In an approximate straight line continuing up the hill beyond the main shaft are a series of four Winzes or Air shafts from which ore could also be brought up, the furthermost about 170 meters in from the road. These smaller shafts are similar dimensions as the Winzes and Air shafts described in William’s mining reports from Raub. At the last one, the ground appears to have collapsed into the drive thus indicating perhaps they made a drive too close to the surface. It is not known how many drives there were, say at different levels into the hill. Likely there were also crosscuts to the limits of the claim as they searched for and followed the lode. Click here to see a Google map snapshot showing the relative position of things; the various sites were identified using a GPS. The orientation is North up. Specimen Gully Road can be seen at the bottom of the image. Click here to see a geophysical map from Vic Gov. The continuous blue contour line on this map is the Coliban Water viaduct mentioned in the caption for one of the images of the Main shaft.
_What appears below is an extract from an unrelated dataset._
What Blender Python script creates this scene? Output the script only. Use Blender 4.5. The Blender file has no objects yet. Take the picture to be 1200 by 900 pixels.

The tunnel and shafts are easily found and it is surprising after all this time they have not been filled in. The tunnel was entered with caution and was not shored for the first 10 or so meters being through what seems solid rock made up of what looks to include quartz, shale and slate as well as ordinary rock, but no further exploration was undertaken. Greater caution is required around the main shaft at which cutouts in the rock face can be seen that took the shaft plat bearers. There are no obvious artefacts lying around but no doubt a bit of digging would reveal some. At the tunnel entrance the first part of the roof has collapsed and in the image showing the author he is standing at what was a roof beam. The entrance is where the posts are in the foreground where holes checked in to take perhaps the bracing for the portal can be seen.